Metamaterials and Cloaking

METAMATERIALS

David R. Smith was this year's Walter Selove lecturer at Penn. He gave two talks on his work in developing metamaterials and using them in a cloaking device. I did some background reading to understand the principles behind the cloaking device. There were two papers, published back to back in Science that I read through:

Optical Conformal Mapping
Ulf Leonhardt
Science 312, 1777--1780 (2006)

Controlling Electromagnetic Fields
J.B. Pendry, D. Schurig, and D.R. Smith
Science 312, 1780--1782

They make a lot more sense after hearing Dr. Smith's lectures and talking with him over lunch.

Question 1: What is a material?

Dr. Smith made a convincing argument that, from the perspective of electrodynamics, a material is something with a permittivity and a permeability. These are the only parameters that enter Maxwell's equations for describing electromagnetic fields in matter. This is already an effective theory --- fundamentally, QED would describe any electromagnetic phenomena. The permittivity and permeability represent a type of coarse-graining in which the atomic properties are averaged of distances that are large compared to the atomic scale (say the Bohr radius), but small compared with the wavelength of light in question.

Question 2: What is a metamaterial?

If the wavelength of light is large enough, we can imagine averaging the fields over scales large enough to be manipulated by intelligent beings. For visible light, one might consider nanoscale patterns etched on a wafer. For microwaves, objects as large as wires and loops could form the effective medium.

A metamaterial is a medium in which you control the atoms. Dr. Smith cited the work of John Pendry as demonstrating how one could build up a material with a negative index of refraction (negative permeability and permittivity). A negative value of the permittivity is not uncommon. It occurs in metals near a plasmon resonance.
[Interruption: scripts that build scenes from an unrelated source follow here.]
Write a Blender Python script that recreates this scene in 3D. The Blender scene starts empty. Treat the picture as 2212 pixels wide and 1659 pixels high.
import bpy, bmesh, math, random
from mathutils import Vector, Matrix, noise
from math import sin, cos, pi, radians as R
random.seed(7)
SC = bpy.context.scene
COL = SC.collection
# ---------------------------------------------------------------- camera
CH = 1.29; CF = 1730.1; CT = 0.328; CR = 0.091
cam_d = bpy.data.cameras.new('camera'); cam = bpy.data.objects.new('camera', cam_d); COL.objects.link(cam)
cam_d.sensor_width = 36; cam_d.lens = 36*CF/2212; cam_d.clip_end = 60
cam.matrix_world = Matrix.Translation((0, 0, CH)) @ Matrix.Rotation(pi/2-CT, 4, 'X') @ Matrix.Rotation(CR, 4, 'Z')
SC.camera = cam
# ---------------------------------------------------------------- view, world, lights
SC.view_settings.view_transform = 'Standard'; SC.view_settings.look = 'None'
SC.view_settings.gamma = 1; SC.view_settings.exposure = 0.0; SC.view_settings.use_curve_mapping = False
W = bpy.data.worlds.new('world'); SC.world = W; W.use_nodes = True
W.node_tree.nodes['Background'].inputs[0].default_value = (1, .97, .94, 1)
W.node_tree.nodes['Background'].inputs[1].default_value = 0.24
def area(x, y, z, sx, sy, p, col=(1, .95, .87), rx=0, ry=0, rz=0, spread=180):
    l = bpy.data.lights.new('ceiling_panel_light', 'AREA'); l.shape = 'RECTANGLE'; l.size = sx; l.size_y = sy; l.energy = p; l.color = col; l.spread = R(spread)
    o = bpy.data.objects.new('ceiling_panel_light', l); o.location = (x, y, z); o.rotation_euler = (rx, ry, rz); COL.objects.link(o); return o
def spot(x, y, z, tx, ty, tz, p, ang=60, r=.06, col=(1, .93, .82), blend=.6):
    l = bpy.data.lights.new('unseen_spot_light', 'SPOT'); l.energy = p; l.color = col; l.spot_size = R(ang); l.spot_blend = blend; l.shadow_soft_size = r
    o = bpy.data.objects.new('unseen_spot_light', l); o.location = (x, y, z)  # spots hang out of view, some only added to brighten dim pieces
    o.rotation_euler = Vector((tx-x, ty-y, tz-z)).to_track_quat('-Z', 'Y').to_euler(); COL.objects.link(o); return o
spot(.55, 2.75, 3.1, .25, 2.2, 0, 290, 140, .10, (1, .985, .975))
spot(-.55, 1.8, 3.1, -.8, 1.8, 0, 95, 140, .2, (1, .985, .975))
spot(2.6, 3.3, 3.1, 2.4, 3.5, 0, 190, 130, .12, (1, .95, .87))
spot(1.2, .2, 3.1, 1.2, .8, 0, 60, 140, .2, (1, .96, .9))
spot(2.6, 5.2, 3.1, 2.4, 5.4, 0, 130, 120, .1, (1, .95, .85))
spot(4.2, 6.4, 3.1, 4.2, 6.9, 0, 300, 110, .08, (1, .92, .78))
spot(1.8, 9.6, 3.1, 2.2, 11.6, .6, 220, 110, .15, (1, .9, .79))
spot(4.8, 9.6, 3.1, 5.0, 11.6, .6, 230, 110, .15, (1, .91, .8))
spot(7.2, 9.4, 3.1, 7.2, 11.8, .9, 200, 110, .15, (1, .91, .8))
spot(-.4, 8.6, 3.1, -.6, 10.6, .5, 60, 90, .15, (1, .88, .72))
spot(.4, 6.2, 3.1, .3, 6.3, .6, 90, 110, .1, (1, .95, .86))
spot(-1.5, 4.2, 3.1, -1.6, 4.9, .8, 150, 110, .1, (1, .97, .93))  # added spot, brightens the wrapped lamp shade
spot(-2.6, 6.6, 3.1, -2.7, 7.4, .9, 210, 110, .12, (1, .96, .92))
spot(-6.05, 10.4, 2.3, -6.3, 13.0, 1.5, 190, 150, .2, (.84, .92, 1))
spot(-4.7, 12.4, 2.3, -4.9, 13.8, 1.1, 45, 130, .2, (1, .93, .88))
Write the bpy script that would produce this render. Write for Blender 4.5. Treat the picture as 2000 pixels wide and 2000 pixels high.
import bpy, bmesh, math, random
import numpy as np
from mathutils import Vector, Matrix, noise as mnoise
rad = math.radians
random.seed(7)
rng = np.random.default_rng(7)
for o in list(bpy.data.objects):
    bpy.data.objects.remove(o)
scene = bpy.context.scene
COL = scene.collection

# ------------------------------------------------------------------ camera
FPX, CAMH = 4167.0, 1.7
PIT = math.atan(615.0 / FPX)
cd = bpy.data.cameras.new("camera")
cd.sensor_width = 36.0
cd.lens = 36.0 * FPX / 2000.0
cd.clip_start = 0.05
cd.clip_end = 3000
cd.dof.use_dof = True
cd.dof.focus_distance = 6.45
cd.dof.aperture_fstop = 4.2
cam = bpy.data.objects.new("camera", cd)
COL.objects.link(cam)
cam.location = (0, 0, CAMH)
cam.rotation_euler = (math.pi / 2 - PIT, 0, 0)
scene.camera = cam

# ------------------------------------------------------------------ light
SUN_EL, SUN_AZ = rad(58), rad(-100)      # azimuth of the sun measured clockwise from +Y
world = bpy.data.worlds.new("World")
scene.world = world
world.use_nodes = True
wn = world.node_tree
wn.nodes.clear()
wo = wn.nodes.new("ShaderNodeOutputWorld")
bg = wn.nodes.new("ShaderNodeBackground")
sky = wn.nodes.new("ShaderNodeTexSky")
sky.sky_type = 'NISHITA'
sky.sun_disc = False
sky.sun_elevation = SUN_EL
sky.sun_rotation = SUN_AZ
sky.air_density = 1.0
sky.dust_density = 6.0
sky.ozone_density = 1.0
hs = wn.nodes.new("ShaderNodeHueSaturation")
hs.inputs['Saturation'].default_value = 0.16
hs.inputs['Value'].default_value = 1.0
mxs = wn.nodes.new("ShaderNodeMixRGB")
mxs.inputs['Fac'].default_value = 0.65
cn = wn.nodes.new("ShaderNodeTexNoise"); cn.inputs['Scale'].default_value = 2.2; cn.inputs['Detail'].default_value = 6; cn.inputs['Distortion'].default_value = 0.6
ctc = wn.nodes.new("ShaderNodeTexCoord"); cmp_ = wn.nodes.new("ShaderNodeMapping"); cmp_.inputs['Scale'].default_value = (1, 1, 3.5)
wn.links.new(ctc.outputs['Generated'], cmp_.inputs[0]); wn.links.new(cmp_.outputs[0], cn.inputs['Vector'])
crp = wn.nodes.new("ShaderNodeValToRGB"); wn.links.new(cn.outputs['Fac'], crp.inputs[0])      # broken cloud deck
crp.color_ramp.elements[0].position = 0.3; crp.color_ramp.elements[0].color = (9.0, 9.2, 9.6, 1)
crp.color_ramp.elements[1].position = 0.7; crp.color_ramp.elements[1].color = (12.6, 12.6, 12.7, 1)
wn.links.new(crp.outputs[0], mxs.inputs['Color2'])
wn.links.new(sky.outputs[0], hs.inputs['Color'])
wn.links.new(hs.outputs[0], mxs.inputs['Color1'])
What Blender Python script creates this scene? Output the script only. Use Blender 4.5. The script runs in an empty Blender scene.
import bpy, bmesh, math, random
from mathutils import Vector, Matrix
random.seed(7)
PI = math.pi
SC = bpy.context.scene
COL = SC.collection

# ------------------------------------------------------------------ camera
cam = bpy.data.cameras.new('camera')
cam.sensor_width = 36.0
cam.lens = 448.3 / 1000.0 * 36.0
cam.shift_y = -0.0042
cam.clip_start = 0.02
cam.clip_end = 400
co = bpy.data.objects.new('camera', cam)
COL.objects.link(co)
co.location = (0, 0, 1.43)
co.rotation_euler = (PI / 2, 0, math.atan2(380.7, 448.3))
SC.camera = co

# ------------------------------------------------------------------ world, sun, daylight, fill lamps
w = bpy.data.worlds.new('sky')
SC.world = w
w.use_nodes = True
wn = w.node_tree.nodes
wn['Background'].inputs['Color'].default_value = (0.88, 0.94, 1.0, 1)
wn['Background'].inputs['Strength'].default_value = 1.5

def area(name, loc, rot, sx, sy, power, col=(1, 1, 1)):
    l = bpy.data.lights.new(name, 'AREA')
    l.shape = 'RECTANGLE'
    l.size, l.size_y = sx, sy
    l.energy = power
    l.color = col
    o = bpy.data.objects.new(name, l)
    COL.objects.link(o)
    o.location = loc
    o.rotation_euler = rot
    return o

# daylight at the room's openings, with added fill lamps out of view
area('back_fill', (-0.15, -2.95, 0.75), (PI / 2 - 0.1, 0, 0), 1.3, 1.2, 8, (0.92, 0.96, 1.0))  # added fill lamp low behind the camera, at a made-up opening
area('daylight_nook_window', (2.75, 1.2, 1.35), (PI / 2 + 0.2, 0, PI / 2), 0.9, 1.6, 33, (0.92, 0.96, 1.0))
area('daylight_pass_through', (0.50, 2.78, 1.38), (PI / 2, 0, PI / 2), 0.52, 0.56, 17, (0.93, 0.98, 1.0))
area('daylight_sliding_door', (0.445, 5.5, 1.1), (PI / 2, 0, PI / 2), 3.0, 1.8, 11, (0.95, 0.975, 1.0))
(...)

Dr. Smith was part of a team at UCSD that built an array of wire loops and posts with both a negative permittivity and a negative permeability.

Question 3: What does a metamaterial do?

Control over the permeability and permittivity allows for some interesting phenomena. Dr. Smith's group demonstrated a negative index of refraction by performing a simple Snell's law experiment. Light is bent in the opposite direction. Many other possibilities were discussed by a Soviet physicist named Veselago in 1968, such as a phase velocity opposite the direction of propagation, and lensing from a flat slab. More recently, Pendry proposed a "perfect lens" which would allow focusing of non-propagating modes --- the near fields that are always ignored in textbook problems.

Another phenomena is called cloaking. It's gotten a lot of media attention and Dr. Smith's work has made the covers of several scientific publications.


CLOAKING

Both the papers from Science address the possibility of cloaking. An interesting mathematical property of Maxwell's equations is that a coordinate transformation can be completely described by a transformation of the fields, the permittivity, and the permeability. This has practical consequences, as both papers illustrate.

Suppose you want to cloak a region of space --- i.e., you don't want any electromagnetic fields to penetrate the region, and you don't want any waves reflected or absorbed. Light rays follow geodesics (e.g., Fermat's principle). If the geodescis of spacetime were to travel around the region to be cloaked, this would be a neat solution of the problem. A coordinate transformation can implement this solution. That coordinate transfomration leads to field lines the curve around the cloaked region and their corresponding permittivity and permeability. This is where metamaterials come in. They allow one to engineer the permittivity and permeability as needed.

Dr. Smith's group at Duke perfomred numerical simulations to determine the properties their metamaterial would need to cloak a disc from microwave radiation. They built the required structure (rather, an approximation to the ideal structure), then demonstrated that waves pass right around the central disc for the most part, even when a strong scatterer is placed inside.

So has Dr. Smith ushered in the age of Klingon cloaking devices? Not yet. He is the first to point out the limitations of his devices. They have a very small bandwidth, meaning they only work for a very small range of wavelengths. In addition, it's hard to manipulate matter on very small scales, so cloaking in the optical range is still a technical challenge, even for a single frequency. To effective cloak a device, one would need to cover a large range of frequencies.

Cloaking was more a proof of principle than The Next Big Thing. More practical applications include antennas and lenses that can do things they don't tell you about in freshman physics.

The mechanism behind cloaking --- an effective warping of spacetime --- got me thinking about general relativity. Are there gravitational object that could actually warp spacetime in the same way, so that light would pass right around them? Black holes pull everything in. I suppose a very dense region of antigravity would be required to deflect light around an object. Still, if this were possible, the cloak would work at all frequencies, because the actual geodesics of spacetime would curve around the object. It would not be the result of an effective dielectric constant that depends on frequency. Light, particles, rocks, and anything else would travel along the same geodesics. It would be cloaked from everything, not just light!